Sure, this same language has been used since the first cave man picked up a rock and smashed in the head of the Cro-Magnon sleeping next to him. But in the past we called it propaganda and rejected such logic. Now we use the same propaganda and logic. That makes it hard to argue with everyone else in the world.
Comment by: martin gugino
2 08/11/08 5:09 PM | Comment Link |The powerful are not stupid. They hope we are.
Comment by: martin gugino
3 08/12/08 1:45 PM | Comment Link |Noam Chomsky objects to the Quaker phrase “speak truth to power”. He says the powerful know the truth. You should speak truth to those who are interested in overturning injustice, not those who perpetuate it.
Comment by: David H
4 08/12/08 4:54 PM | Comment Link |Chomsky makes an interesting point. To be rich or powerful probably indicates, in many cases, a vested interest in injustice (or, at least, inequity).
Comment by: Benjamin
5 08/12/08 9:18 PM | Comment Link |Wow.
do you think? That’s … hard. Sounds like something that crazy old Jesus might say.
Comment by: David H
6 08/13/08 9:33 AM | Comment Link |Being rich and powerful are both about hoarding resources. I have more and that, by definition, means someone has less. The mosaic economic system for Israel was intended to stop or slow the unbalancing on the money and property side by forcing people to periodically return property to original owners (can’t become a land baron) and prohibiting loans at interest (fewer foreclosures). That it seems never to have been followed may speak volumes about the innate human need to hoard resources.
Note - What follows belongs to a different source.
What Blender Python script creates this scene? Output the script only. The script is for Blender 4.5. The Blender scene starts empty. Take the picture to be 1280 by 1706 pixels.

Hoarding power, often related to money, is far less tangible and far more difficult to prevent. Just ask King George W.
Comment by: joe
7 08/17/08 4:55 PM | Comment Link |I think there is something weird going on. Didn’t the Russians claim that there was an ethnic massacre in part of Georgia?
I’m not saying we should believe the Russians - yet how come nobody has seriously investigated the allegations before committing themselves to everlasting friendship with the Georgians? Does being a democracy mean that the allegations can be dismissed out of hand?
Isn’t there also a little contradiction in the Russian position - given their ongoing conflict in Chechnya? Also, apparently following the army comes an irregular force of militia who do most of the damage.
I don’t think we’re hearing the full story.
Comment by: David H
8 08/18/08 12:15 PM | Comment Link |Accounts I have read suggest problems on both sides. The Georgian president made re-unification with dissident parts of Georgia a key part of his campaign. The one separatist area (S. Ossetia) is firmly in Moscow’s pocket and Russian troops have been posted there for years as “peacekeepers”, though almost everyone knows they are military observers. The other has simply turned to Russia for support. Georgia triggered this incident by moving it’s military to try and retake S. Ossetia. Russian “peacekeepers”, a misnomer if ever there was one, were then used as the excuse from the Kremlin for the massive retaliatory strike meant to “protect Russian citizens” even though it involved punitive bombing and shelling of cities outside of S. Ossetia.
In all likelihood both sides have done some bad things. But the real issue is that Georgia seems to be the first battleground between the west and resurgent Russia. This initial clash appears to be a test by Russia to see how the west can or will respond.